With clarity around where you’ve been and where you want to go, it’s time to start putting action steps to the process. This is vital to simplify your business. There are 3 areas you can focus on as you recalibrate what your work and RV life looks like in the New Year.

  1. What can you automate or delegate? Every business owner will have to roll up their sleeves and do things they don’t love doing at times. Look at what you have to do on your task list to keep moving in the right direction. Can you automate something on that list to take it off your plate? Is there something you can delegate to others? Highlight those tasks and come up with a plan. Maybe it’s setting up a Zap to take over a tedious task you’ve previously been doing manually. Maybe it’s hiring a social media manager. You get to decide.
  2. Systematize your core tasks. Reviewing your list, it’s time to systematize the repeated tasks you know you need to visit regularly. Bookkeeping. Website management and maintenance. Inventory. Customer support. Social media. Content creation. What are your core tasks that happen every week? Build a system around how you’ll get each of them done in a repeatable fashion so you can move through them quickly.
  3. Commit to 100. There are a myriad of ways you can show up for your business. With so much opportunity, many people fall into the trap of analysis paralysis, overanalyzing, and never moving. To combat this, pick one content creation style (blog, podcast, or vlog) and one social media platform to promote your business (Instagram, Facebook, X, LinkedIn). Then, commit to doing 100 reps on that platform. For more detail about what that looks like and other areas you can commit to the power of 100, check out my recent blog post where I outline the power of 100 in more detail.  
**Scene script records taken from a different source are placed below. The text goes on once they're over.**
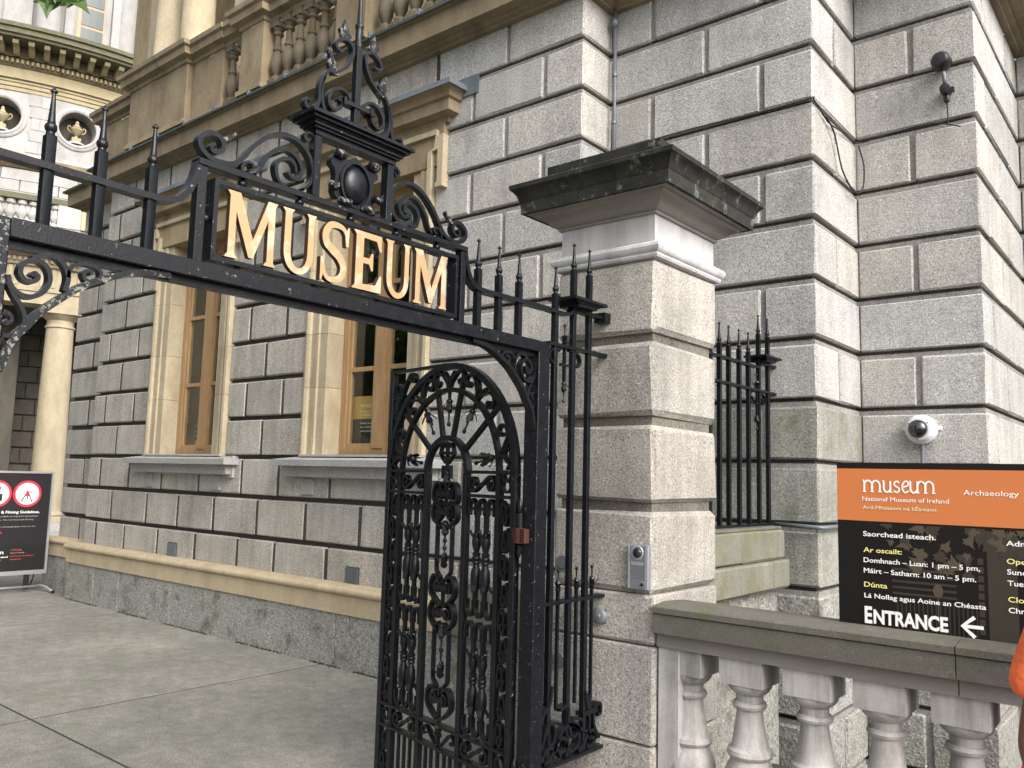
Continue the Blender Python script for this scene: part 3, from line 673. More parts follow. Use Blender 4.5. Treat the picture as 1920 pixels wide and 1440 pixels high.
# letters
def arc(cx, cz, rx, rz, a0, a1, n=10): return [(cx+rx*math.cos(math.radians(a0+(a1-a0)*i/n)), cz+rz*math.sin(math.radians(a0+(a1-a0)*i/n))) for i in range(n+1)]
LM = [(0, 0), (.25, 0), (.185, .07), (.185, .70), (.46, .06), (.55, .06), (.82, .70), (.82, .07), (.76, 0), (1, 0), (.955, .07), (.955, .93), (1, 1), (.80, 1), (.53, .34), (.25, 1), (0, 1), (.055, .93), (.055, .07)]
LU = [(0, 1), (.34, 1), (.275, .94), (.275, .33)]+arc(.52, .33, .245, .24, 180, 360)[1:]+[(.765, .94), (.70, 1), (1, 1), (.94, .94), (.94, .33)]+arc(.51, .33, .43, .34, 0, -180, 14)[1:]+[(.08, .94)]
LE = [(0, 0), (1, 0), (1, .30), (.94, .30), (.80, .12), (.36, .10), (.36, .46), (.56, .46), (.64, .36), (.70, .36), (.70, .66), (.64, .66), (.56, .56), (.36, .56), (.36, .90), (.80, .89), (.92, .72), (.98, .72), (.98, 1), (0, 1), (.10, .93), (.10, .07)]
def letter(poly, x0, x1, lean=0):
    z0, z1 = 2.197, 2.390
    p = [(x0+(x1-x0)*a_, z0+(z1-z0)*b_) for a_, b_ in poly]
    o = MB().prism(p, -.024, -.006, 0, 1).build('letter', ['gilt', 'letter_side'], gate); return o
letter(LM, 1.246-1.703, 1.413-1.703); letter(LU, 1.430-1.703, 1.555-1.703)
letter(LE, 1.702-1.703, 1.826-1.703); letter(LU, 1.840-1.703, 1.957-1.703); letter(LM, 1.974-1.703, 2.141-1.703)
sm = MB(); sp_ = [(.93, .80), (.82, .92), (.60, .965), (.32, .94), (.16, .80), (.20, .64), (.42, .54), (.68, .44), (.84, .29), (.76, .12), (.50, .045), (.24, .07), (.08, .24)]
x0, x1 = 1.575-1.703, 1.684-1.703
P = crom([(x0+(x1-x0)*a_, 2.197+.193*b_) for a_, b_ in sp_], 5); n_ = len(P); top = []; bot = []
for i, (x, z) in enumerate(P):
    a_ = P[max(i-1, 0)]; b_ = P[min(i+1, n_-1)]; dx, dz = b_[0]-a_[0], b_[1]-a_[1]; l = math.hypot(dx, dz); q = i/(n_-1); t = .0055+.0085*math.sin(math.pi*q)**1.2
    top.append((x-dz/l*t, z+dx/l*t)); bot.append((x+dz/l*t, z-dx/l*t))
mb = MB(); n2 = len(top)
vs = []
for i in range(n2): vs += [(top[i][0], -.024, top[i][1]), (bot[i][0], -.024, bot[i][1]), (bot[i][0], -.006, bot[i][1]), (top[i][0], -.006, top[i][1])]
mb.add(vs, [(4*i, 4*i+1, 4*i+5, 4*i+4) for i in range(n2-1)], 0)
mb.add(vs, [(4*i+j, 4*i+4+j, 4*i+4+(j+1) % 4, 4*i+(j+1) % 4) for i in range(n2-1) for j in (1, 2, 3)]+[(0, 1, 2, 3), (4*n2-1, 4*n2-2, 4*n2-3, 4*n2-4)], 1)
e0, e1 = P[0], P[-1]
mb.prism([(e0[0]-.004, e0[1]-.030), (e0[0]+.006, e0[1]-.030), (e0[0]+.009, e0[1]+.034), (e0[0]+.002, e0[1]+.034), (e0[0]-.008, e0[1]+.004)], -.0243, -.0057, 0, 1)
mb.prism([(e1[0]-.008, e1[1]-.046), (e1[0]-.002, e1[1]-.046), (e1[0]+.010, e1[1]-.004), (e1[0]+.0, e1[1]+.028), (e1[0]-.008, e1[1]+.028)], -.0243, -.0057, 0, 1)
mb.build('letter', ['gilt', 'letter_side'], gate)
# crown of scrolls over the name frame
SC1 = [(-.498,2.512),(-.506,2.507),(-.509,2.497),(-.503,2.489),(-.488,2.49),(-.474,2.502),(-.474,2.522),(-.487,2.537),(-.512,2.54),(-.538,2.524),(-.544,2.499),(-.528,2.477),(-.502,2.466),(-.469,2.466),(-.436,2.474),(-.408,2.5),(-.38,2.541),(-.346,2.577),(-.306,2.605),(-.264,2.618),(-.225,2.614),(-.193,2.595),(-.171,2.563),(-.164,2.526),(-.172,2.494),(-.195,2.468)]
SC2 = [(-.365,2.465),(-.349,2.486),(-.337,2.514),(-.32,2.54),(-.289,2.567),(-.256,2.574),(-.226,2.562),(-.21,2.542),(-.204,2.523),(-.212,2.501),(-.231,2.493),(-.246,2.497),(-.256,2.506)]
SC3 = [(-.257,2.462),(-.282,2.468),(-.294,2.491),(-.296,2.515),(-.285,2.533),(-.268,2.543),(-.245,2.546),(-.229,2.532),(-.225,2.512)]
SC4 = [(-.411,2.462),(-.412,2.474),(-.396,2.491),(-.378,2.49),(-.375,2.476),(-.388,2.468)]
SC5 = [(-.169,2.605),(-.163,2.631),(-.166,2.649),(-.182,2.655),(-.197,2.645),(-.197,2.632),(-.185,2.627),(-.177,2.639)]
LEAF1 = [(-.489,2.536),(-.471,2.541),(-.455,2.554),(-.445,2.552),(-.436,2.569),(-.432,2.56),(-.438,2.552),(-.446,2.545),(-.454,2.535),(-.47,2.528)]
UC1 = [(-.176,2.759),(-.187,2.75),(-.196,2.754),(-.194,2.766),(-.18,2.769)]
UC1b = [(-.186,2.757),(-.199,2.762),(-.204,2.743),(-.192,2.733),(-.167,2.743),(-.154,2.767),(-.153,2.797),(-.149,2.828),(-.134,2.864),(-.112,2.898),(-.108,2.926)]
UC2 = [(-.066,2.973),(-.081,2.969),(-.098,2.979),(-.086,3.003),(-.059,3.017),(-.037,3.011),(-.026,2.99),(-.034,2.956),(-.053,2.922),(-.085,2.894),(-.105,2.88)]
UC3 = [(-.134,2.859),(-.144,2.815),(-.141,2.777),(-.126,2.743),(-.096,2.732),(-.06,2.739),(-.037,2.755)]
UC4 = [(-.027,2.8),(-.038,2.831),(-.067,2.843),(-.096,2.831),(-.114,2.805),(-.114,2.777),(-.098,2.764),(-.074,2.772),(-.062,2.792),(-.066,2.804),(-.079,2.803)]
LF2 = [(-.118, 2.885), (-.125, 2.91), (-.118, 2.93), (-.128, 2.965), (-.112, 2.95), (-.100, 2.925), (-.085, 2.915), (-.095, 2.90), (-.078, 2.885), (-.10, 2.878)]
LF3 = [(-.05, 3.018), (-.035, 3.03), (-.05, 3.05), (-.062, 3.085), (-.072, 3.05), (-.085, 3.045), (-.075, 3.02)]
for pts, t, d, par in ((SC1, .0135, .026, 0), (SC2, .0125, .024, 0), (SC3, .012, .024, 0), (SC4, .008, .03, 0), (SC5, .008, .02, 0), (UC1b, .011, .022, 0), (UC2, .011, .022, 0), (UC3, .011, .022, 0), (UC4, .010, .022, 0)):
    for q in (pts, mirror(pts)): gb('scroll', MB().ribbon(q, t, d, 0, taper=.4), 'iron', auto=50)
for pl in (LEAF1, LF2, LF3):
    for q in (pl, mirror(pl)): gb('iron_leaf', MB().prism(q, -.009, .006), 'iron_worn')
for x in (-.152, .152): gb('crown_post', MB().stone(x-.0135, x+.0135, -.017, .017, 2.4575, 2.655, c=.0015, j=.001), 'iron_chipped')
mb = MB()
for o, z0, z1 in ((.0, 2.655, 2.672), (.010, 2.672, 2.680), (.018, 2.680, 2.690), (.034, 2.695, 2.705), (.046, 2.705, 2.716)):
    mb.box(-.168-o, .168+o, -.022-o, .022+o, z0, z1)
mb.box(-.190, .190, -.044, .044, 2.690, 2.695)
cc = gb('crown_cap', mb, 'iron_chipped')
mb = MB().stone(-.0115, .0115, -.0115, .0115, 2.7165, 3.015, c=.0015, j=.0005)
mb.lathe([(.0125, 3.015), (.013, 3.07), (.0115, 3.075), (.014, 3.082), (.015, 3.088), (.014, 3.094), (.0095, 3.098), (.0085, 3.12), (.003, 3.27), (.001, 3.29)], n=10)
gb('centre_spike', mb, 'iron', auto=35)
gb('crown_bar', MB().box(-.062, .062, -.016, .016, 2.798, 2.812).box(-.062, -.05, -.02, .02, 2.792, 2.818).box(.05, .062, -.02, .02, 2.792, 2.818), 'iron')
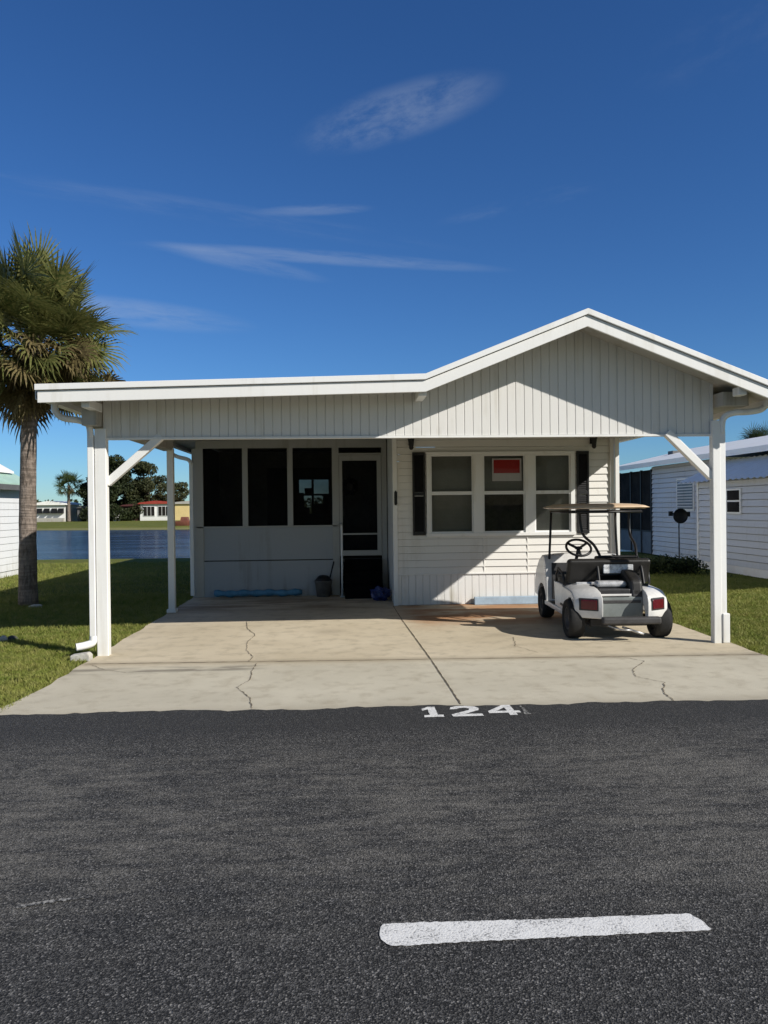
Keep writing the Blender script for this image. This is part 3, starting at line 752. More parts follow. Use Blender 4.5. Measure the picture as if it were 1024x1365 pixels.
for x0, x1, xc in ((-.55, -.26, .85), (.26, .55, .15)):
    fm = body_side(fend, x0, x1, .10, xc); s_ = -1 if x0 < 0 else 1; xi = x1 if s_ < 0 else x0
    def plan(x): return .62*max(0, (x-xi)*s_)
    fm.v = [(x, y+plan(x)*max(0, min(1, (-.02-y)/.25)), z) for x, y, z in fm.v]
    fo = fm.build('rear_fender', 'cartwhite', cart, .012, 3)
    cx_ = (x0+x1)/2
    for nm, mt, hw, z0_, z1_, pr in (('tail_light', 'lens', .082, .375, .49, .016), ('light_bezel', 'darkplastic', .098, .360, .505, .008)):
        xa, xb = cx_-hw, cx_+hw; ya, yb = -.375+plan(xa), -.375+plan(xb)
        MB().prism([(xa, ya-pr), (xb, yb-pr), (xb, yb+.03), (xa, ya+.03)], 2, z0_, z1_).build(nm, mt, fo, .01, 2)
MB().prism([(-.19, .25), (-.20, .50), (-.17, .53), (-.14, .53), (-.14, .25)], 0, -.262, .262).build('rear_panel', 'cartgrey', cart, .008)
MB().box(-.262, .12, -.215, -.185, .52, .545).build('rear_trim', 'cartwhite', cart, .006)
MB().box(-.262, .262, -.14, .44, .30, .50).build('bag_well', 'darkplastic', cart, .01)
# bag well sides and contents
MB().prism([(-.20, .50), (-.18, .60), (.10, .66), (.40, .68), (.44, .50)], 0, .13, .262).build('battery_cover', 'darkplastic', cart, .02)
MB().box(-.25, .125, -.17, .02, .505, .60).build('cargo_tray', 'darkplastic', cart, .015)
MB().box(-.24, .12, -.06, .10, .605, .68).build('silver_cover', 'silver', cart, .03, 3)
MB().box(-.28, .40, -.43, -.33, .215, .30).build('bumper', 'greypl', cart, .025, 3)
MB().box(-.34, .34, -.10, 1.7, .15, .24).build('chassis', 'darkplastic', cart, .01)
MB().tube([(-.42, 0, .235), (.42, 0, .235)], .05, 12).build('rear_axle', 'darkplastic', cart)
MB().tube([(-.40, 1.72, .22), (.40, 1.72, .22)], .03, 10).build('front_axle', 'darkplastic', cart)
MB().tube([(-.02, -.30, .17), (.10, -.36, .13), (.20, -.40, .10)], .014, 8).build('tow_bar', 'steel', cart)
bb = MB().prism([(-.20, .50), (-.16, .70), (.10, .80), (.30, .80), (.36, .50)], 0, .12, .275).build('black_bag', 'seat', cart, .04, 3)
MB().box(-.262, -.235, -.20, .10, .50, .60).build('well_side', 'darkplastic', cart, .006)
MB().box(-.235, .235, -.205, -.185, .435, .47).build('badge_plate', 'greypl', cart, .004)
MB().tube([(-.20, -.33, .19), (-.05, -.40, .15), (.06, -.42, .15)], .010, 6).build('tow_cable', 'steel', cart)
for x in (-.548, .548):
    MB().box(x-.008, x+.008, .30, .52, .33, .36).build('fender_trim', 'darkplastic', cart, .004)
# bag rack
rk = MB(); x0, x1 = -.16, .38
rk.tube(curve([(x0, .10, .55), (x0, .20, .80), (x0+.01, .30, .92), (x0+.06, .33, .945), (x1-.06, .33, .945), (x1-.01, .30, .92), (x1, .20, .80), (x1, .10, .55)]), .020, 8)
rk.tube([(x0+.02, .22, .735), (x1-.02, .22, .735)], .014, 8).tube([(x0+.06, .30, .89), (x1-.06, .30, .89)], .012, 8)
rk = rk.build('bag_rack', 'black', cart)
MB().box(x0+.07, x1-.10, .20, .222, .75, .885).build('rack_insert', 'mottle', rk, .01)
MB().box(x0-.03, x1+.02, .02, .06, .60, .64).build('bag_strap', 'black', rk)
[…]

By the time you’re done with this three-step process, you’ll have a clearer guide of where you’re going to start and how to simplify your business. You’ll know what path you want to take and what it’ll look like for your business.  You’ll know what needs to get done to reach those goals. And, you’ll have committed to the micro-actions to make that happen, along with the systems and automation to support your RV entrepreneur life.